« Meursault contre-enquêtes » – Nicolas Stemann – d’après « Meursault contre-enquête » de Kamel Daoud – Au théâtre de Vidy, Lausanne du 6 au 15.10.2021, en février 2022 à Paris, en avril 2022 à Bastia et Marseille, etc.
En 2013, en Algérie puis en France, Kamel Daoud publie son premier roman « Meursault, contre-enquête » qui revient sur le meurtre de l’Arabe sans nom qu’Albert Camus dépeint dans son livre « L’Étranger » (1942, son premier roman également). Le metteur en scène Nicolas Stemann, utilisant l’écriture de plateau, interroge les différentes perceptions issues de leurs lectures et leurs implications contemporaines.
Dans son livre, Kamel Daoud imagine un frère à l’Arabe anonyme du roman de Camus. Des deux comédiens, l’un joue le rôle d’Haroun (Mounir Margoum), le frère de la victime, dont il nous apprend le nom: Moussa. Le second (Thierry Raynaud), semble incarner la France à lui seul, une France pieds-noirs et post-coloniale, qui se voudrait modèle de fraternité. Ces deux extraordinaires comédiens jouent avec une remarquable intensité, où l’humour reste bien présent malgré la gravité du propos.
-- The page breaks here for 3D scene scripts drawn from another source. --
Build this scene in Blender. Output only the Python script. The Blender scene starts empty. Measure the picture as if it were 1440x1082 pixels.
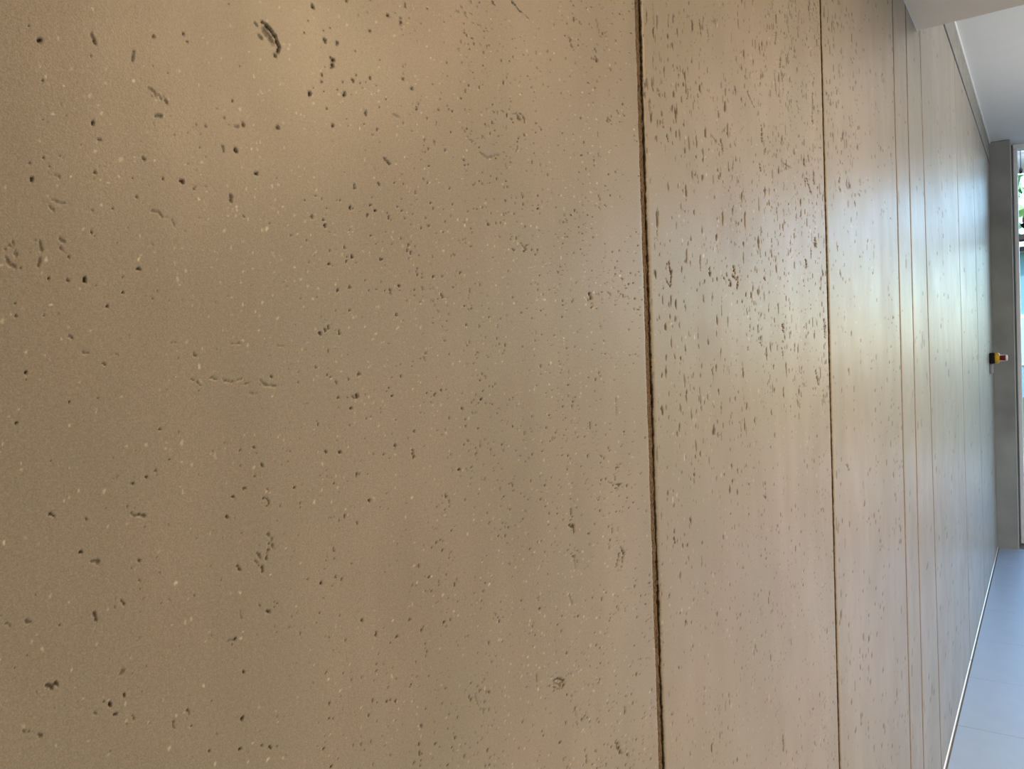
import bpy, bmesh, math, random
import numpy as np
from mathutils import Vector, Matrix

C = bpy.context.scene.collection
S = bpy.context.scene

# ------------------------------------------------------------------ camera
YAW, PITCH, ROLL = 0.60180412, 0.02749914, -0.03878514
CAM = (0.32037, 0.0, 1.45)
cy, sy = math.cos(YAW), math.sin(YAW)
fw = Vector((-sy*math.cos(PITCH), cy*math.cos(PITCH), -math.sin(PITCH)))
rt = Vector((cy, sy, 0)); up = rt.cross(fw)
r2 = math.cos(ROLL)*rt + math.sin(ROLL)*up
u2 = -math.sin(ROLL)*rt + math.cos(ROLL)*up
cd = bpy.data.cameras.new('camera'); cam = bpy.data.objects.new('camera', cd); C.objects.link(cam)
cam.matrix_world = Matrix(((r2.x, u2.x, -fw.x, CAM[0]), (r2.y, u2.y, -fw.y, CAM[1]), (r2.z, u2.z, -fw.z, CAM[2]), (0, 0, 0, 1)))
cd.sensor_fit = 'HORIZONTAL'; cd.sensor_width = 36.0; cd.lens = 36.0*1100/1440
cd.clip_start = 0.02; cd.clip_end = 200
S.camera = cam

# ------------------------------------------------------------------ light and exposure
S.view_settings.view_transform = 'Standard'; S.view_settings.look = 'None'
S.view_settings.gamma = 1.0; S.view_settings.use_curve_mapping = False
S.view_settings.exposure = 0.0
S.cycles.max_bounces = 8; S.cycles.diffuse_bounces = 5; S.cycles.glossy_bounces = 4
S.cycles.caustics_reflective = False; S.cycles.caustics_refractive = False
S.cycles.sample_clamp_indirect = 6.0

w = bpy.data.worlds.new('sky'); S.world = w; w.use_nodes = True
wn = w.node_tree.nodes; wl = w.node_tree.links
bg = wn['Background']
sky = wn.new('ShaderNodeTexSky'); sky.sky_type = 'NISHITA'; sky.sun_disc = False
sky.sun_elevation = math.radians(39); sky.sun_rotation = math.radians(130); sky.air_density = 1.0; sky.dust_density = 0.8; sky.ozone_density = 4.5
wl.new(sky.outputs[0], bg.inputs[0]); bg.inputs[1].default_value = .95

def area(name, loc, rot, size, sizey, power, col, portal=False, spread=None):
    l = bpy.data.lights.new(name, 'AREA'); l.shape = 'RECTANGLE'; l.size = size; l.size_y = sizey
    l.energy = power; l.color = col
    if portal: l.cycles.is_portal = True
    if spread: l.spread = spread
    o = bpy.data.objects.new(name, l); o.location = loc; o.rotation_euler = rot; C.objects.link(o)
    return o
# daylight portal over the glazing at the far end (facing into the room)
area('window_portal', (1.75, 6.93, 1.45), (math.radians(-90), 0, 0), 3.3, 2.85, 1, (1, 1, 1), portal=True)
area('side_portal', (3.56, 3.85, 1.05), (0, math.radians(90), 0), 2.0, 1.7, 1, (1, 1, 1), portal=True)
# sun from the right, through the added side window onto the floor out of the picture
sl = bpy.data.lights.new('sun', 'SUN'); sl.energy = 7; sl.angle = math.radians(.6); sl.color = (1.0, .93, .84)
so = bpy.data.objects.new('sun', sl); C.objects.link(so); so.location = (8, 2, 8)
so.rotation_euler = Vector((.60, -.50, .62)).to_track_quat('Z', 'Y').to_euler()
# warm ceiling lamps over the near part of the room, neutral lamp in the high ceiling beyond the soffit
area('warm_lamp', (1.72, 1.52, 2.41), (0, 0, 0), 0.9, 0.9, 94, (1.0, 0.69, 0.38))
area('high_lamp', (2.3, 3.70, 2.82), (0, math.radians(66), 0), 0.08, 0.40, 9, (1.0, 0.94, 0.86), spread=math.radians(95))
area('ceiling_fill', (1.7, 4.6, 1.9), (math.radians(180), 0, 0), 0.6, 0.15, 24, (1.0, 0.90, 0.78))  # unseen fill light, added to brighten the high ceiling

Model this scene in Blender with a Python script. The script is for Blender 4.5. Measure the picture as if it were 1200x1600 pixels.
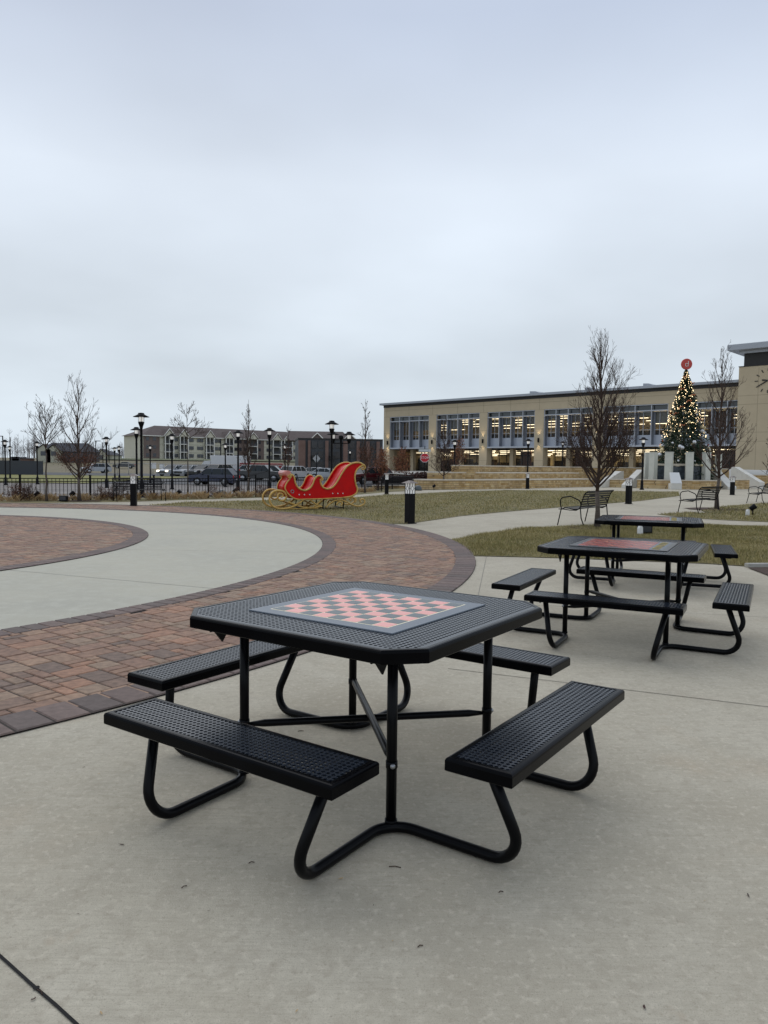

Mimant tour à tour l’épisode du crime, chacun tente de s’en approprier l’histoire. Mais qui a le droit d’en parler? Dans un va-et-vient entre réalité et fiction, les deux interprètes découvrent leurs origines respectives et réalisent alors la difficulté de justifier par ascendance leur appartenance algérienne.
Pourtant, témoin de la colonisation et de ses injustices, « Aujourd’hui, M’ma est toujours vivante » insiste Haroun, contrefaisant le célèbre et glacial incipit de L’Etranger: « Aujourd’hui, maman est morte ».
Une scénographie sobre, composée de blocs de ciment, évoque un atelier: la construction comme la démolition, le piédestal sur lequel le livre de Camus est hissé, ou encore la supériorité d’un personnage. Un sac de terre figure aussi bien le mort que la plage où il a disparu. La présence d’un cercueil affirme la pérennité de ceux qui ne sont plus (et de leur successeurs…). Des pages des deux livres, des séquences photographiques d’Alger et des vidéos sont projetées sur le fond blanc du plateau, marquant les scènes de réminiscences et de témoignages, tout comme les séquences musicales.
Mais mieux vaut ne pas trop en dire et laisser le futur spectateur goûter aux multiples subtilités de cette adaptation profonde et émouvante, en tous points réussie.
Cette pièce, basée sur le troisième livre francophone le plus lu (datant pourtant de 1942), résonne avec nombre d’injustices raciales, comme l’absurde procès du Meursault de Camus, accusé de comportement inadéquat plutôt que coupable d’homicide.